Could someone offer me a link to a 56 button English layout diagram. It is for an Edeophone. I am not sure if that means it is a tenor/treble or something else. What would the possibilities be?

 

Thanks,

 

Richard

Posted

Concertina.com has a number of standard layouts for various systems. A treble layout is pictured in their opening english concertina section. You will need to add 8 high notes to complete a 56b extended treble or 8 low notes to complete the layout for a tenor/treble.

 

The Wheatstone price lists, pictured later on in the english concertina section, also contain a treble layout along with equivalent musical notation.

 

Between cnet and ccom there is a wonderful world of information to explore.

 

Greg

Posted
Could someone offer me a link to a 56 button English layout diagram. It is for an Edeophone. I am not sure if that means it is a tenor/treble or something else. What would the possibilities be?

Well, I have a 56-button bass, but I doubt that's what you have. ;)

 

If your lowest note is G below middle C, then you have an extended treble. If it's C an octave below middle C, then you have a tenor treble.

 

Concertina.com has a number of standard layouts for various systems. A treble layout is pictured in their opening english concertina section. You will need to add 8 high notes to complete a 56b extended treble or 8 low notes to complete the layout for a tenor/treble.
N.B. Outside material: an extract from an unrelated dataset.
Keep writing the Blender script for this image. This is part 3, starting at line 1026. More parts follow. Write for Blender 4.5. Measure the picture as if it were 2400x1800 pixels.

It should be added -- just in case you haven't already noticed -- that extending the layout is entirely "according to rule". The pattern of the two middle "columns" continues (both upward and downward) with the notes of the C scale, zig-zagging in thirds on both ends, and next to each natural note is the same accidental that's next to it in every other octave. Though the number of buttons is not identical in all columns of the right hand ( to complete an octave on C or G, there's an "extra" button in one column and an accidental "missing" from another), the buttons that are there should all match the notes on their locations in the extended pattern.

 

And yes, the pattern can be extended further. I have two 64-button instruments; I've seen a 72-button; and I've seen photos of an English that had 84 buttons.